### Given material
---------------

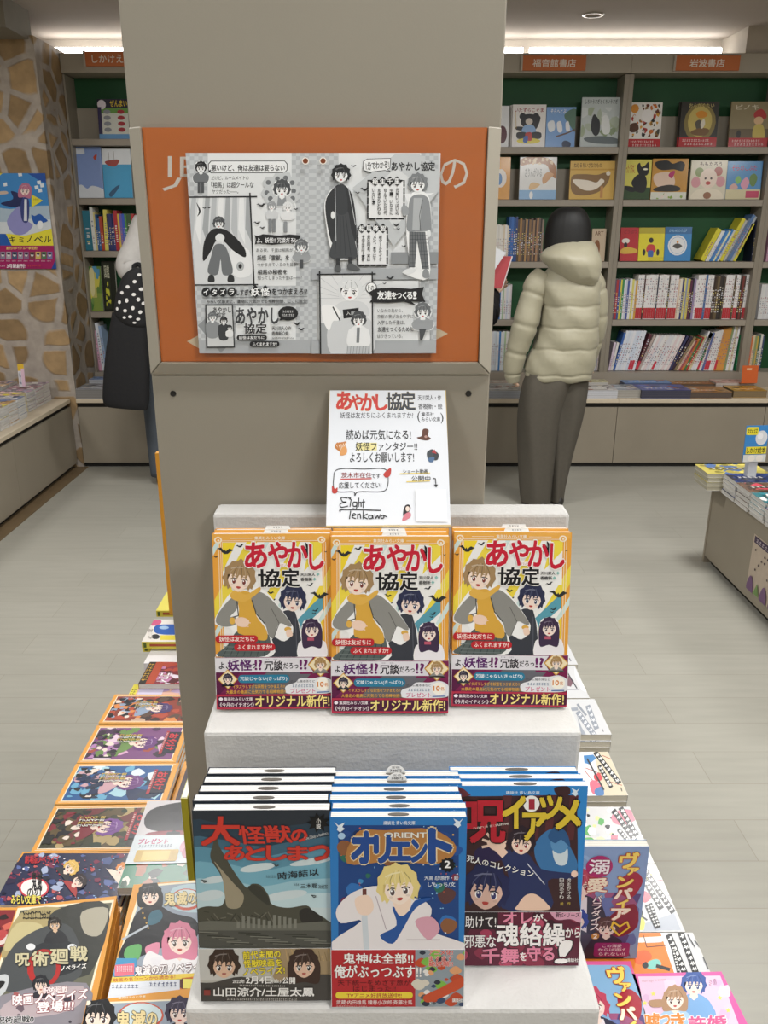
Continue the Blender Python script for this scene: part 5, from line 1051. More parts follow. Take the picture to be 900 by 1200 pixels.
# two tall piles at the front left
def L12(a):
    a.v(0, 1030, 3.75); a.rect(-200, 0, 600, 800, 'e3a047')
    a.poly([(78, 128), (502, 92), (395, 520), (340, 720), (-180, 760), (-20, 420)], 'f4e8cc'); a.poly([(90, 138), (492, 104), (385, 520), (335, 720), (-180, 760), (-10, 420)], '6a6a58')
    def Q(u, v): x = (90 + u * 400) * (1 - v) + (-170 + u * 480) * v; return (x, 138 - u * 34 * (1 - v) + v * 600)
    def B(pts, c): a.blob([Q(*p) for p in pts], c)
    B([(0.02, .02), (.5, .02), (.45, .2), (.02, .35)], 'b0a070'); B([(0.02, .1), (.3, .12), (.3, .22), (.02, .3)], 'c8bc8c'); B([(.4, .02), (.98, .02), (.98, .5), (.5, .4), (.4, .2)], '3a3c38'); B([(.1, .25), (.45, .12), (.7, .2), (.9, .5), (.5, .62), (.1, .55)], '4a4e50'); B([(.7, .05), (.98, .04), (.98, .22), (.8, .2)], 'b0aa98'); B([(.3, .3), (.62, .24), (.9, .42), (.6, .5)], '2c3034')
    a.fig(*Q(.45, .13), 24, '26221e', '2a2c30', 'd8b898', H=3.2, seed=71, tilt=-.08)
    for u, v in ((.28, .28), (.72, .3), (.8, .35)): a.ell(*Q(u, v), 20, 15, 'e4e6e8')
    c = Q(.5, .44); a.ell(c[0], c[1], 74, 84, 'b42a28', .1); a.ell(c[0] + 4, c[1], 50, 64, '4a4e50', .1)
    B([(.02, .5), (.16, .48), (.2, .6), (.1, .66), (.02, .62)], 'c8ccce'); B([(.05, .53), (.16, .53), (.12, .6), (.05, .6)], '17181a')
    a.marks(100, 140, 225, 178, '1c1c1a', 12)
    for ch, b_ in (('呪', (70, 330, 130, 384)), ('術', (140, 322, 212, 384)), ('廻', (222, 312, 300, 376)), ('戦', (310, 300, 384, 362))): a.text(ch, b_, 'cfc6a0', .045, '1a1c1c', .08)
    a.text('ノベライズ', [(268, 384), (380, 372), (380, 394), (268, 408)], 'f0eee8', .04, '1c1c1c', .07)
    B([(.02, .68), (.98, .56), (.98, .98), (.02, .98)], '8c8890'); B([(.3, .66), (.95, .58), (.9, .75), (.3, .8)], 'b8a8ac'); B([(.02, .75), (.15, .7), (.2, .95), (.02, .98)], '4a3a50'); patches(a, 60, 500, 330, 636, ['c8c0c8', '6a5a64', 'a85a5a', '3a3440'], 16, 8, 24, 9)
    a.fig(180, 470, 30, '1d2026', '2a2c34', 'ead2c2', H=1.5, seed=72)
    a.text('呪術廻戦', [(190, 480), (298, 472), (298, 500), (190, 508)], 'f6ecec', .04, '8a2a34', .09); a.text('映画ノベライズ', [(56, 512), (385, 486), (385, 530), (56, 562)], 'f8f0f0', .05, '8a2a34', .1); a.text('登場!!!', [(165, 545), (325, 535), (322, 582), (162, 592)], 'f8f0f0', .05, '8a2a34', .1); a.text('呪術廻戦0', [(-10, 610), (150, 604), (148, 634), (-12, 640)], '1a1a1c', .04, 'f0f0f0', .09)
HF = .75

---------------

Set down all the data again exactly as above, pictures excluded.

Continue the Blender Python script for this scene: part 5, from line 1051. More parts follow. Take the picture to be 900 by 1200 pixels.
# two tall piles at the front left
def L12(a):
    a.v(0, 1030, 3.75); a.rect(-200, 0, 600, 800, 'e3a047')
    a.poly([(78, 128), (502, 92), (395, 520), (340, 720), (-180, 760), (-20, 420)], 'f4e8cc'); a.poly([(90, 138), (492, 104), (385, 520), (335, 720), (-180, 760), (-10, 420)], '6a6a58')
    def Q(u, v): x = (90 + u * 400) * (1 - v) + (-170 + u * 480) * v; return (x, 138 - u * 34 * (1 - v) + v * 600)
    def B(pts, c): a.blob([Q(*p) for p in pts], c)
    B([(0.02, .02), (.5, .02), (.45, .2), (.02, .35)], 'b0a070'); B([(0.02, .1), (.3, .12), (.3, .22), (.02, .3)], 'c8bc8c'); B([(.4, .02), (.98, .02), (.98, .5), (.5, .4), (.4, .2)], '3a3c38'); B([(.1, .25), (.45, .12), (.7, .2), (.9, .5), (.5, .62), (.1, .55)], '4a4e50'); B([(.7, .05), (.98, .04), (.98, .22), (.8, .2)], 'b0aa98'); B([(.3, .3), (.62, .24), (.9, .42), (.6, .5)], '2c3034')
    a.fig(*Q(.45, .13), 24, '26221e', '2a2c30', 'd8b898', H=3.2, seed=71, tilt=-.08)
    for u, v in ((.28, .28), (.72, .3), (.8, .35)): a.ell(*Q(u, v), 20, 15, 'e4e6e8')
    c = Q(.5, .44); a.ell(c[0], c[1], 74, 84, 'b42a28', .1); a.ell(c[0] + 4, c[1], 50, 64, '4a4e50', .1)
    B([(.02, .5), (.16, .48), (.2, .6), (.1, .66), (.02, .62)], 'c8ccce'); B([(.05, .53), (.16, .53), (.12, .6), (.05, .6)], '17181a')
    a.marks(100, 140, 225, 178, '1c1c1a', 12)
    for ch, b_ in (('呪', (70, 330, 130, 384)), ('術', (140, 322, 212, 384)), ('廻', (222, 312, 300, 376)), ('戦', (310, 300, 384, 362))): a.text(ch, b_, 'cfc6a0', .045, '1a1c1c', .08)
    a.text('ノベライズ', [(268, 384), (380, 372), (380, 394), (268, 408)], 'f0eee8', .04, '1c1c1c', .07)
    B([(.02, .68), (.98, .56), (.98, .98), (.02, .98)], '8c8890'); B([(.3, .66), (.95, .58), (.9, .75), (.3, .8)], 'b8a8ac'); B([(.02, .75), (.15, .7), (.2, .95), (.02, .98)], '4a3a50'); patches(a, 60, 500, 330, 636, ['c8c0c8', '6a5a64', 'a85a5a', '3a3440'], 16, 8, 24, 9)
    a.fig(180, 470, 30, '1d2026', '2a2c34', 'ead2c2', H=1.5, seed=72)
    a.text('呪術廻戦', [(190, 480), (298, 472), (298, 500), (190, 508)], 'f6ecec', .04, '8a2a34', .09); a.text('映画ノベライズ', [(56, 512), (385, 486), (385, 530), (56, 562)], 'f8f0f0', .05, '8a2a34', .1); a.text('登場!!!', [(165, 545), (325, 535), (322, 582), (162, 592)], 'f8f0f0', .05, '8a2a34', .1); a.text('呪術廻戦0', [(-10, 610), (150, 604), (148, 634), (-12, 640)], '1a1a1c', .04, 'f0f0f0', .09)
HF = .75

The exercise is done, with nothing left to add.